TIMMINS -- Now that the snow is finally gone in Timmins, there's a layer of litter in many places around town that Rick Cecconi would like to see get cleaned up.

"Timmins has really become a filthy area. The litter is unbelievable. Businesses should have to step up to the plate, clean their lots," said Cecconi as he swept up debris along the Ontario Northland Railway trail.  It's one that runs behind a number of eateries and businesses. 

It's his second attempt this week, trying to clean the area up.

"Cause it's one of the worst places for litter in Timmins," he said.

Cecconi and his wife Debbie are avid walkers, and he says everywhere they go, they see all kinds of debris on both public and private properties.

The Timmins Chamber of Commerce launched a business community clean up initiative at the end of May, but as of June 2, only three businesses have registered and Friday is the deadline. All participants will have their businesses entered into a draw for a free staff lunch, sponsored by Newmont Porcupine.

"When things are clean, people feel better about themselves; they feel better about their businesses; it helps the business community," said Val Venneri, president of the Timmins Chamber of Commerce.

The city has a portal page on its website where people can file online complaints about illegal dumping, or dirty properties. 

"We have been able to track down residents who throw like bags of garbage, cause sometimes there's evidence in there that allows us to find out who the property owner was, or who the garbage owner was, but it is difficult if you actually don't catch them in the act,“ explained Steph Palmateer, clerk for the City of Timmins.

Palmateer said since March 1, six charges have been laid against people dumping illegally on city lands.

And when it comes to discarded mattresses, the city has just started a new recycling pilot program.

"We have an exceptional amount of mattresses and box springs that enter our landfill, and we saw it as an opportunity to divert more materials from the landfill," said Christina Beaton, environmental coordinator for the city of Timmins.

 "And they often wreak havoc on the equipment.
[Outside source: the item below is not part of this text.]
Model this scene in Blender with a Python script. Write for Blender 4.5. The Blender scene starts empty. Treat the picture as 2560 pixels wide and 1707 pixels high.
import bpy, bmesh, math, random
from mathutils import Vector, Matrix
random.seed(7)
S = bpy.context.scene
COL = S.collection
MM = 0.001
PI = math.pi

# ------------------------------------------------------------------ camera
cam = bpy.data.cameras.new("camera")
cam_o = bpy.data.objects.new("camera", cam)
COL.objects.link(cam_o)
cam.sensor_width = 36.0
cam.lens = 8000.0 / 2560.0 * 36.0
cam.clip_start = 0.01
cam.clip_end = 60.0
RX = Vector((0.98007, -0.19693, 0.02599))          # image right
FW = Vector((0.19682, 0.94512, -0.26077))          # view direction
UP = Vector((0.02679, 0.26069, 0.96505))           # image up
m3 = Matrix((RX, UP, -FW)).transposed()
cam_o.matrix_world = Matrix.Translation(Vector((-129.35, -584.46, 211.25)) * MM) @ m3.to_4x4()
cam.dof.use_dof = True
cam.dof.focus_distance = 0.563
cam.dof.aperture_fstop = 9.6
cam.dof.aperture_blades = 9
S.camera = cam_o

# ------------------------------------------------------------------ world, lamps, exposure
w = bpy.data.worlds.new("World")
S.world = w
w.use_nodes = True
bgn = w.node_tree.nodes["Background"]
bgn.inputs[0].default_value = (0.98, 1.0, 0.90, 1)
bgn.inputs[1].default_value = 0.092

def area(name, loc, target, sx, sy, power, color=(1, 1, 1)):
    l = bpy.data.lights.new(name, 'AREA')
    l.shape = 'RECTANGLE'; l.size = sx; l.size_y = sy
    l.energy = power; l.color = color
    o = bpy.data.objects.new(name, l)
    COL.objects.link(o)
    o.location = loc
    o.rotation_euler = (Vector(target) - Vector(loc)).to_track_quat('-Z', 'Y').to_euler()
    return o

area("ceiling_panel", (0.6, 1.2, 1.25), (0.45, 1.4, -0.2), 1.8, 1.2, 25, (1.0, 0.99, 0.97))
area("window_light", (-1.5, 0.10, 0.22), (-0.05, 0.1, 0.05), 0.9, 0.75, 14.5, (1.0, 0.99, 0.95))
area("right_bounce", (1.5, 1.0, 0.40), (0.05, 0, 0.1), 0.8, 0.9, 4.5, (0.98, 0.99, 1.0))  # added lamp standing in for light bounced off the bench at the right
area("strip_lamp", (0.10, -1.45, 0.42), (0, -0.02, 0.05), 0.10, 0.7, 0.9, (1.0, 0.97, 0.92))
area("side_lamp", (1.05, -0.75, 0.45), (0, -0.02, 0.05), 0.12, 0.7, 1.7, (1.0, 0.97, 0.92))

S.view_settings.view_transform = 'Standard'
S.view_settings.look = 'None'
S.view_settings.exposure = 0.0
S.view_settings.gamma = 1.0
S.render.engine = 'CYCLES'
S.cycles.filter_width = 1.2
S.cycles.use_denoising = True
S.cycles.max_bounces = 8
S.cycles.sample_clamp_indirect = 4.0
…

They're hard to compact. Springs will get caught up in the equipment," said Beaton.

All mattresses and box springs will be accepted, but only clean ones will get recycled. There's a fifteen dollar charge per unit to cover the cost of the six-month program. Soiled or wet mattresses are not eligible for the program and will be directed to the landfill, but will be charged for processing.

Perhaps an old mattress that's been dumped off near the Gillies Lake Conservation area can be collected by volunteers since Cecconi has decided to relaunch a volunteer group he began in 2007 and ran for 3 years.

"I'm gonna reboot ‘TimminsGetClean’ a little bit; open up a Facebook section; hope we can organize a few small cleanups," he said.

Cecconi says if people want a cleaner city, then everybody has to do a little bit to make the city look better.